### Set task
Up to and including the line with "COL = SC.collection", return every line from the start of the entries below exactly.

[Begin Records for processing]

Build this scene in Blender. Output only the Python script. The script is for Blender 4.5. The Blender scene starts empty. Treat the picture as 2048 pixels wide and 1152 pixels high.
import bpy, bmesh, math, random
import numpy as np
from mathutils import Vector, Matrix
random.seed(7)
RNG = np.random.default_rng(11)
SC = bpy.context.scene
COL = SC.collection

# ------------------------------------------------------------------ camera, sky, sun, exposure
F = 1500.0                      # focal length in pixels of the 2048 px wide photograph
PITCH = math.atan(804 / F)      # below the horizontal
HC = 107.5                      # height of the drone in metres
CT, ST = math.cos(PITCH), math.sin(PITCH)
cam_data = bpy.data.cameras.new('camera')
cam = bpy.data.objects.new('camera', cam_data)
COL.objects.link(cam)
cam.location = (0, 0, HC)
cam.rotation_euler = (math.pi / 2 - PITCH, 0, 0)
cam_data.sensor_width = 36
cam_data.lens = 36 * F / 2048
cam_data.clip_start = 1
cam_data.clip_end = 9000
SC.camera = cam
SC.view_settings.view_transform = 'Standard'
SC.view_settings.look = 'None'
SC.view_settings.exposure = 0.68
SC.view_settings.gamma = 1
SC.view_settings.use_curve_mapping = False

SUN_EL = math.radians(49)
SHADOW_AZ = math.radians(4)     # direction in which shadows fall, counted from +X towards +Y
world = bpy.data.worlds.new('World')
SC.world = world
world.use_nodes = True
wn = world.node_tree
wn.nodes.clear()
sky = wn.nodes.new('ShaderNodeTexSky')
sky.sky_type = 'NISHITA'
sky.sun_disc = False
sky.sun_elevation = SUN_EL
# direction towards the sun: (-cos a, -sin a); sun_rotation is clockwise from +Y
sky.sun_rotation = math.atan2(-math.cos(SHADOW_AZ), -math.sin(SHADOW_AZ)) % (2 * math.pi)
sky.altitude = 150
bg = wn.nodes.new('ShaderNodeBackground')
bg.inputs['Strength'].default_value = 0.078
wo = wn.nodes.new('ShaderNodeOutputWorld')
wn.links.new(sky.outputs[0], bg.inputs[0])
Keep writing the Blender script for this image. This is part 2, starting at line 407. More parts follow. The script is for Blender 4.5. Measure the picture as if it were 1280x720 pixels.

[End Records for processing]

### Reply to the exercise
Build this scene in Blender. Output only the Python script. The script is for Blender 4.5. The Blender scene starts empty. Treat the picture as 2048 pixels wide and 1152 pixels high.
import bpy, bmesh, math, random
import numpy as np
from mathutils import Vector, Matrix
random.seed(7)
RNG = np.random.default_rng(11)
SC = bpy.context.scene
COL = SC.collection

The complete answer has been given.